GIVEN INSTRUCTION: State only how many lines below include the string "picture".

MATERIAL PROVIDED:
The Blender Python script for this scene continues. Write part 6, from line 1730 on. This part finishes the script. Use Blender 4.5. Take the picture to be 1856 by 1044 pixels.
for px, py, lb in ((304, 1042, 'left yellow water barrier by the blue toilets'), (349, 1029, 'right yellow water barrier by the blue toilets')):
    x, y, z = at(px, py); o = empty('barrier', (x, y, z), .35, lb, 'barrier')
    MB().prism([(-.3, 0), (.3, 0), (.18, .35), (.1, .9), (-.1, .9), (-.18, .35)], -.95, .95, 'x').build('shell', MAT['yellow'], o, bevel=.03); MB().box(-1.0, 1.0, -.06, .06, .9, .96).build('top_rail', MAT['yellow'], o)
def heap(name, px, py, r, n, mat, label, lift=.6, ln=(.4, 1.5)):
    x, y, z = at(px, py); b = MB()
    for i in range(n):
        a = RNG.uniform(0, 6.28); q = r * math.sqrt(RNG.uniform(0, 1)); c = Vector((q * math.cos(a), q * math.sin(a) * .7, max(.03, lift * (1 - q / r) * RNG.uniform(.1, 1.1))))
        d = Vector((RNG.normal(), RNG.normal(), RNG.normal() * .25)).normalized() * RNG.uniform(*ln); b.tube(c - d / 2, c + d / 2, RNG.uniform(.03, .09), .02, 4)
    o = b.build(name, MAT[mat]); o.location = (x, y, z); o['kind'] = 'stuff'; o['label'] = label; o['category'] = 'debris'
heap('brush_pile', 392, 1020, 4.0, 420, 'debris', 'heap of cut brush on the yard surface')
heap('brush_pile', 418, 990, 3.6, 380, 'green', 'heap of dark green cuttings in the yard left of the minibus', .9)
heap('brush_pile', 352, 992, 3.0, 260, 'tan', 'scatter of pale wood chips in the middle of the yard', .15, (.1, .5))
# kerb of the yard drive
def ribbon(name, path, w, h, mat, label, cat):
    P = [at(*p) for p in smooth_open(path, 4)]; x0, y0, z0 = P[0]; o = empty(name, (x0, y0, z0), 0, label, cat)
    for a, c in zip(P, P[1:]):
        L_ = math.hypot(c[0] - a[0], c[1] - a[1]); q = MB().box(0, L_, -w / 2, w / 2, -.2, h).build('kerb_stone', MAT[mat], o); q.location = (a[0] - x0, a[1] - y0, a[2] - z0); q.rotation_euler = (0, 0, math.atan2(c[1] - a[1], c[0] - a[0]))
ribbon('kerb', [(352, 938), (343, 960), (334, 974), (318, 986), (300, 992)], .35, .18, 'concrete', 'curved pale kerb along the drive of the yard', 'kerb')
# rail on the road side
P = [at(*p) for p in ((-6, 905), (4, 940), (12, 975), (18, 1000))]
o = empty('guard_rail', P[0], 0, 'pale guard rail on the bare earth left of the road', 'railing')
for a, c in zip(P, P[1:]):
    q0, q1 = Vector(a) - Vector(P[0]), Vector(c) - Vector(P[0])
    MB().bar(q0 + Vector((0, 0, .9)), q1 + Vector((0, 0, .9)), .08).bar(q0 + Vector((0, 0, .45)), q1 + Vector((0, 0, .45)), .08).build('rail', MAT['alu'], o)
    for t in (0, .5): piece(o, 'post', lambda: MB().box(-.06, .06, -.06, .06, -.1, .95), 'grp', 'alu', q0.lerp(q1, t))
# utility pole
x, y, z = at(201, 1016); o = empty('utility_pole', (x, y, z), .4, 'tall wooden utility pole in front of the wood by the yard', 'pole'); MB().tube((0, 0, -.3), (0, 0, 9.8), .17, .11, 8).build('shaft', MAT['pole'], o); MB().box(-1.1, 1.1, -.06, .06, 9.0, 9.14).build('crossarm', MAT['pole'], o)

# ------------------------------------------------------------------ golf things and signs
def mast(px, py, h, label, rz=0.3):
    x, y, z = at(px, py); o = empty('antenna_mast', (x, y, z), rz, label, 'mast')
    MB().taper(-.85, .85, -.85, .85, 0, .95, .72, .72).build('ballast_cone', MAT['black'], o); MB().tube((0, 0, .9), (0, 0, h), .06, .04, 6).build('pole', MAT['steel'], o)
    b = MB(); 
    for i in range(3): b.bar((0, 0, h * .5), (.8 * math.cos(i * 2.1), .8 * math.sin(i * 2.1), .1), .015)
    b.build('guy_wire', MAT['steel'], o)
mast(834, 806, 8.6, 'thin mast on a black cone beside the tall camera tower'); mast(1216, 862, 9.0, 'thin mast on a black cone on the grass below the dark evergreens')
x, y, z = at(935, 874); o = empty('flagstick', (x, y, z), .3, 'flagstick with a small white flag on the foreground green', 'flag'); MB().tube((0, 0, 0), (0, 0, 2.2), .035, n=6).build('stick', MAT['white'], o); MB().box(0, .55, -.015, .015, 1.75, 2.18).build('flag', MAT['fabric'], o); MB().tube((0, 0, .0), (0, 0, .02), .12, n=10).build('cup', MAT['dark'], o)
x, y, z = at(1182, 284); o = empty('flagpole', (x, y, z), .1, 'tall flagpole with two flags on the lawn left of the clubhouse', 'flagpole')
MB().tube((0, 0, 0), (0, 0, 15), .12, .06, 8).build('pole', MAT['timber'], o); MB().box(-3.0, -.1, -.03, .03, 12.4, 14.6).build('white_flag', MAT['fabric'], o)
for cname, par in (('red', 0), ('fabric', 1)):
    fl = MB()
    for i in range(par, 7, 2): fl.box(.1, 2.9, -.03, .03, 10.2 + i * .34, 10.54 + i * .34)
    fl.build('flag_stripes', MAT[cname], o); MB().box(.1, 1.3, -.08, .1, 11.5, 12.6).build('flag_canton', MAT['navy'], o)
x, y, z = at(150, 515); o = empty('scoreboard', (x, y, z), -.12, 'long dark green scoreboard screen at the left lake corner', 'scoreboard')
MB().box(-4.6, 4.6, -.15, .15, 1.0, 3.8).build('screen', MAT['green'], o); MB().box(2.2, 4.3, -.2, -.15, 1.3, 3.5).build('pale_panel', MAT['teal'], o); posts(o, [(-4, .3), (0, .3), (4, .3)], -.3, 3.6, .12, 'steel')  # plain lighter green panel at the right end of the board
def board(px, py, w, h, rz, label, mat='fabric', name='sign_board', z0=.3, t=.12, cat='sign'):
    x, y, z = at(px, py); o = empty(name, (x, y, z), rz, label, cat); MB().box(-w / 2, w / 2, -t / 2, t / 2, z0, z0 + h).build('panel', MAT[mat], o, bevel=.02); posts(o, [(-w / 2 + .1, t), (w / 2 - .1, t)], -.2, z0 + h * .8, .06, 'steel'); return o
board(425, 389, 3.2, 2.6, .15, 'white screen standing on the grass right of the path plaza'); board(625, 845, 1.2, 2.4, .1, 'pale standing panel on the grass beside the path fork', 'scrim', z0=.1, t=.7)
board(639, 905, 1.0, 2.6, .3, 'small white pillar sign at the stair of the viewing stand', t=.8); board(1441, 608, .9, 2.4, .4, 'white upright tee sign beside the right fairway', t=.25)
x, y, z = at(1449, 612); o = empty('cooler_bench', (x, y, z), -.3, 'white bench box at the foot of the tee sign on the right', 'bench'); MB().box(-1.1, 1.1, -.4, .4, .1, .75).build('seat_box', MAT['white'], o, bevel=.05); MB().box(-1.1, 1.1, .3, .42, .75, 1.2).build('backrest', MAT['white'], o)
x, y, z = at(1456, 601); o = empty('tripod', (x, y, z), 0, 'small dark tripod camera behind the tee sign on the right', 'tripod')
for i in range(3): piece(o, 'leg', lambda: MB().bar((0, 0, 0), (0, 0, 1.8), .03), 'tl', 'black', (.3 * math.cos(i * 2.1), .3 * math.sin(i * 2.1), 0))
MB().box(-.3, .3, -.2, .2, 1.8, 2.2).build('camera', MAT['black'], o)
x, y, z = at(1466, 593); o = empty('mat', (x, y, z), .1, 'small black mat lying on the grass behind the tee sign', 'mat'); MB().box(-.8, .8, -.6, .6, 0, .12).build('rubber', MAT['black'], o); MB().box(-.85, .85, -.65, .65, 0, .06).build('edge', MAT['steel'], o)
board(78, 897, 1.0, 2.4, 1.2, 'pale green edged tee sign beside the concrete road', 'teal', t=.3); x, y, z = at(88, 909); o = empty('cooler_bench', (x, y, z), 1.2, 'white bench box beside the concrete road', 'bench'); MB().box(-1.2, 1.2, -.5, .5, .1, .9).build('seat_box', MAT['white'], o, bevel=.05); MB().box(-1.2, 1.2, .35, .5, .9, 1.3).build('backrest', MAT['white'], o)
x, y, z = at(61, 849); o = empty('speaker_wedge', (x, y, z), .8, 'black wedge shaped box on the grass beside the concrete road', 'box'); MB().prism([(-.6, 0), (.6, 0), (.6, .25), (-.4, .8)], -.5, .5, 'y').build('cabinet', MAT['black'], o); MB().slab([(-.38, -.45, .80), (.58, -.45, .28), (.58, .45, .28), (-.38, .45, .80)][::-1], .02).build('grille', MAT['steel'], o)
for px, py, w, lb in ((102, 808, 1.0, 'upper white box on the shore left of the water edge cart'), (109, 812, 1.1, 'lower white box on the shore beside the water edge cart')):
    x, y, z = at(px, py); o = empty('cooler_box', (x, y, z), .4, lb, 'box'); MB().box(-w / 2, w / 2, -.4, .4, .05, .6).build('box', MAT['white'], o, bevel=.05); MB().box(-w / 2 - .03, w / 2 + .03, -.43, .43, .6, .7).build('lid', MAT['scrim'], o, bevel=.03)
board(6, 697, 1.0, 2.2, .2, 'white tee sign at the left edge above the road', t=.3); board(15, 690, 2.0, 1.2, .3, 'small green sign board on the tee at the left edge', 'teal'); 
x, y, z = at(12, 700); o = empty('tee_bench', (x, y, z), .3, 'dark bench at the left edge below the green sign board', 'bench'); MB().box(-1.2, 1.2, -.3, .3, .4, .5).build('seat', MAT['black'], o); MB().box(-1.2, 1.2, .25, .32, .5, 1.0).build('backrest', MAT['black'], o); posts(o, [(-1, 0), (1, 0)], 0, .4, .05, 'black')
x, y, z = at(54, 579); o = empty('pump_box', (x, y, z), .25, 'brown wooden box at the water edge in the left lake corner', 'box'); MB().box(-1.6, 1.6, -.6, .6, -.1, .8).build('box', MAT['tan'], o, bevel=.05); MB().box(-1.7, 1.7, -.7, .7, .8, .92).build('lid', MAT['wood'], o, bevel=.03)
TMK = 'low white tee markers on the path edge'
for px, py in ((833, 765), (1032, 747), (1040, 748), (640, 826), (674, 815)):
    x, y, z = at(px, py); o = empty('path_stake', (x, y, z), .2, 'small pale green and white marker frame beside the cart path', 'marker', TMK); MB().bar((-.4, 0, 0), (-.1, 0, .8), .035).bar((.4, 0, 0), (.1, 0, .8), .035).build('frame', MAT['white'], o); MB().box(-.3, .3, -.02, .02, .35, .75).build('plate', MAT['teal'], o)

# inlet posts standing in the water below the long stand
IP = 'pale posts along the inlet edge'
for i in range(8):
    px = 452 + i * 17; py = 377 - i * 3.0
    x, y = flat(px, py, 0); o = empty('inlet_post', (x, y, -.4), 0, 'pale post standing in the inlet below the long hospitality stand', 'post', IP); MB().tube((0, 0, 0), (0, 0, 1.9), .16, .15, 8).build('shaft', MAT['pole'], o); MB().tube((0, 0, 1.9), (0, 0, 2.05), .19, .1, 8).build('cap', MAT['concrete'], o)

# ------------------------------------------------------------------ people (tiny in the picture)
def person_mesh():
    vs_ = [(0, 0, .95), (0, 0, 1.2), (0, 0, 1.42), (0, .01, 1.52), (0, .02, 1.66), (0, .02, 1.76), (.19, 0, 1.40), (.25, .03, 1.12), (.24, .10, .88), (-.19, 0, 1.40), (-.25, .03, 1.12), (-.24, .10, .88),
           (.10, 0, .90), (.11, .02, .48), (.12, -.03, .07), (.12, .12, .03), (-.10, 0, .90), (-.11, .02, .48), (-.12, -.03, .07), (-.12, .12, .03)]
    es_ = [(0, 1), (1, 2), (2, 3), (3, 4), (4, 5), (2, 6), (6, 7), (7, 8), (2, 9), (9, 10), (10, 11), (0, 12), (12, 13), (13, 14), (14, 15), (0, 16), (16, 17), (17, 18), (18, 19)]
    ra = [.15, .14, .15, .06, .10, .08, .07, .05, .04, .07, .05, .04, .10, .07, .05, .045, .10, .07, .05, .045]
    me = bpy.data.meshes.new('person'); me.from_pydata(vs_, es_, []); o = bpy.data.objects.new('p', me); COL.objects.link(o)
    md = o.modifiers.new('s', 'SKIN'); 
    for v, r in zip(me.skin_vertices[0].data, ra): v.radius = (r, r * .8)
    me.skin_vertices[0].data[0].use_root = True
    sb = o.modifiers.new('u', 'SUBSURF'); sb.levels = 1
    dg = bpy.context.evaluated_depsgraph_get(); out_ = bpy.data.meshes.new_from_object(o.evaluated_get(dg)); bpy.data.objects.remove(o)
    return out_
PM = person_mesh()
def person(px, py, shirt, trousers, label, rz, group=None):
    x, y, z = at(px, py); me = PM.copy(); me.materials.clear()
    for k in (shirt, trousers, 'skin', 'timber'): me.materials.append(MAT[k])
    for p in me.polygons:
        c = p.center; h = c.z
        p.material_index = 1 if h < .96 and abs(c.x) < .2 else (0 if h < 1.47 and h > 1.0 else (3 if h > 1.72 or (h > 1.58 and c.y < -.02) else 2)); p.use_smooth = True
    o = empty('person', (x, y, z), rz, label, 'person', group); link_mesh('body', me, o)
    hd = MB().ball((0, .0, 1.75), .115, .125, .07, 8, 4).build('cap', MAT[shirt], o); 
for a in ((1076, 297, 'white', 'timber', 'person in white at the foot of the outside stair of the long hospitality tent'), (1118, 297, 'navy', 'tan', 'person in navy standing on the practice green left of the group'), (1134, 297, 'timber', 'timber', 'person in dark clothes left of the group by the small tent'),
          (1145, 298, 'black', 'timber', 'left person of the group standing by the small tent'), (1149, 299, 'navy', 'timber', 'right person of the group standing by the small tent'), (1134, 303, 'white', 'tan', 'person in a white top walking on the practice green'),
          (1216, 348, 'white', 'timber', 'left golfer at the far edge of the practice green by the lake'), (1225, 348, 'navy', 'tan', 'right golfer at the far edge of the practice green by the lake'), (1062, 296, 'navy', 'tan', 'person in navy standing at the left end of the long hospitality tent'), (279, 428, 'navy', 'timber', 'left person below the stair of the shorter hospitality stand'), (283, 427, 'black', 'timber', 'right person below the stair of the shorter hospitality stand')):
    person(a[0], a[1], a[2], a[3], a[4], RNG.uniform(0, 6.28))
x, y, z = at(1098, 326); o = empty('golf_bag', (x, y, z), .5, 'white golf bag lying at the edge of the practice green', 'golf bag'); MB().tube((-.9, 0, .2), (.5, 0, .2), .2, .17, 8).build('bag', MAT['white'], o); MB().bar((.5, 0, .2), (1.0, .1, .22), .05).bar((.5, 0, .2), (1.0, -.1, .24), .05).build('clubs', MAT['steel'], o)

RESULT OF THE TASK: 2